It's rapidly become a widely discussed point of contention: the Confederate flag, which was designed by William T. Thompson, an American writer and editor, in 1863. After last month's shooting at a historic black church in Charleston, the South Carolina House of Representatives passed a bill Thursday to remove the Confederate flag from the South Carolina statehouse, and Governor. Nikki Haley signed the bill into law later that afternoon, saying that the flag would be lowered "with dignity." But at no point in history has the use of the flag itself ever been dignified, and that's according to the designer himself. (Update: It was actually William Porcher Miles, the man in charge of the flag committee in the provisional congress of the Confederacy, that designed the flag we see today. But this design was never formally adopted by the Confederacy, and instead persisted because Thompson adopted Miles' design in his Stainless Banner, which was enthusiastically accepted by the Confederates. However, despite it being Miles' design that we see today, the racist symbolism of the flag still stands. Meanwhile, Thompson's flag still flies on the grounds of the Alabama state capitol in Montgomery).
The Stainless Banner is, more specifically, the Confederate battle flag and the second flag of the Confederate States of America. It was designed by Thompson when he supported the Confederacy during the Civil War. Thompson, a novelist from Ohio who was famous for writing Major Jones' Courtship, became the founding editor of the Daily Morning News after he moved to Savannah, Georgia in the 1850s. He described his creation as "the white man's flag." George Preble's book Our Flag explains that Thompson proposed the design during his time at the Morning News, and includes a quote from Thompson from one of the many subsequent editorials he wrote about his flag design. It makes his white supremacist tendencies undeniably clear:
Our idea is simply to combine the present battle flag with a pure white standard sheet; our southern cross, blue, on a red field, to take the place on the white flag that is occupied by the blue union in the old United States flag or the St. George's cross in the British flag. As a people, we are fighting to maintain the heaven ordained supremacy of the white man over the inferior or colored race; a white flag would thus be emblematic of our cause. ... Such a flag would be a suitable emblem of our young confederacy ... it would soon take rank among the proudest ensigns of the nations, and be hailed by the civilized world as THE WHITE MAN'S FLAG.

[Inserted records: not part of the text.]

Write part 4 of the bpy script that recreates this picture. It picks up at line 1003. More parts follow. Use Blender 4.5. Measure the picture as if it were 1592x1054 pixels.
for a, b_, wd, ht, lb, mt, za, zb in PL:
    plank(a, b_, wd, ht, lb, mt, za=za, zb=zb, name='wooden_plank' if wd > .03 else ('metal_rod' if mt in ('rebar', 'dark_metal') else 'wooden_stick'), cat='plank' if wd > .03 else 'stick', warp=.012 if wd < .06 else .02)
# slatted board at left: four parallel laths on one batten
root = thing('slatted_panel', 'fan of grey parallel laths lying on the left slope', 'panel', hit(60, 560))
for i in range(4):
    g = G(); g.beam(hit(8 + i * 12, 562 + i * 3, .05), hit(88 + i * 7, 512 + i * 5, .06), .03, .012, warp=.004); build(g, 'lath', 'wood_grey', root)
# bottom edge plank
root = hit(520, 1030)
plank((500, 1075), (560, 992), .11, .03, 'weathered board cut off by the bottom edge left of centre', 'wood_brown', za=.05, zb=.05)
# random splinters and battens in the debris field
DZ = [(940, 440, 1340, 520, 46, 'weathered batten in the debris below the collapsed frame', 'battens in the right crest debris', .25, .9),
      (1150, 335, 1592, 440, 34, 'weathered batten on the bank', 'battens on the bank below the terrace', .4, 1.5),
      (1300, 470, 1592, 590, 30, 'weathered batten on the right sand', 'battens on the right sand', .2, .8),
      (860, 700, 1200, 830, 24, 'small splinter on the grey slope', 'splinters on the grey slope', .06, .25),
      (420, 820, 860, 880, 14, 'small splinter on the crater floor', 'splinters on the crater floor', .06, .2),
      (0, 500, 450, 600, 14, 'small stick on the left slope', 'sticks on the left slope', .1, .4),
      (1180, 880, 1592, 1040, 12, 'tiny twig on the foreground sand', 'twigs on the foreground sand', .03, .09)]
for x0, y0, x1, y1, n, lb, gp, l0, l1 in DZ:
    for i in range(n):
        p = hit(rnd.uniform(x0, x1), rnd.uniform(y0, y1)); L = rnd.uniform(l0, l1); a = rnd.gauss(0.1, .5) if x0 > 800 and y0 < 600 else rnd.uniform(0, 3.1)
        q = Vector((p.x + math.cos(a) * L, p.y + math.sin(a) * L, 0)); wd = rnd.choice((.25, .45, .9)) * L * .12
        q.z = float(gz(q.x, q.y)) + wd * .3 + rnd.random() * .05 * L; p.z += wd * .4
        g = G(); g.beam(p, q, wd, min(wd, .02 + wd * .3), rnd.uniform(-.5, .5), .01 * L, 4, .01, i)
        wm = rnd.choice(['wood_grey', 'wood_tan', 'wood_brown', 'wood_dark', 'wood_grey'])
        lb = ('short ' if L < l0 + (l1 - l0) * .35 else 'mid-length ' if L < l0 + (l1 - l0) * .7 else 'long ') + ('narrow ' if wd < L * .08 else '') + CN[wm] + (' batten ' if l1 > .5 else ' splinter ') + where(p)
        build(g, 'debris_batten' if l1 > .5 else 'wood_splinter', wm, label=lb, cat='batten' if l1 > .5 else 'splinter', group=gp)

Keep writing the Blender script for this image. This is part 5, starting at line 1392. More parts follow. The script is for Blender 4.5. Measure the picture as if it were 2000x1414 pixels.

After the Civil War, Thompson sided with the Democrats in opposing the Republican Party's effort to grant civil rights to black people in the South. So, to anyone who has argued about the flag's importance in "Southern heritage": It is, and was always supposed to be, a symbol of white supremacy. The flag was first flown from the South Carolina statehouse in 1962, during the Civil Rights Movement. In fact, that was just one year after Alabama Governor George Wallace raised the flag in his own state. As Syracuse University historian Jonathan Wilson points out, there is no circumventing Thompson's own explanation for what the flag stood for.
The "legacy" of the Confederate flag has always been one of systemic racism, oppression, and subjugation, and its own designer would not have denied that.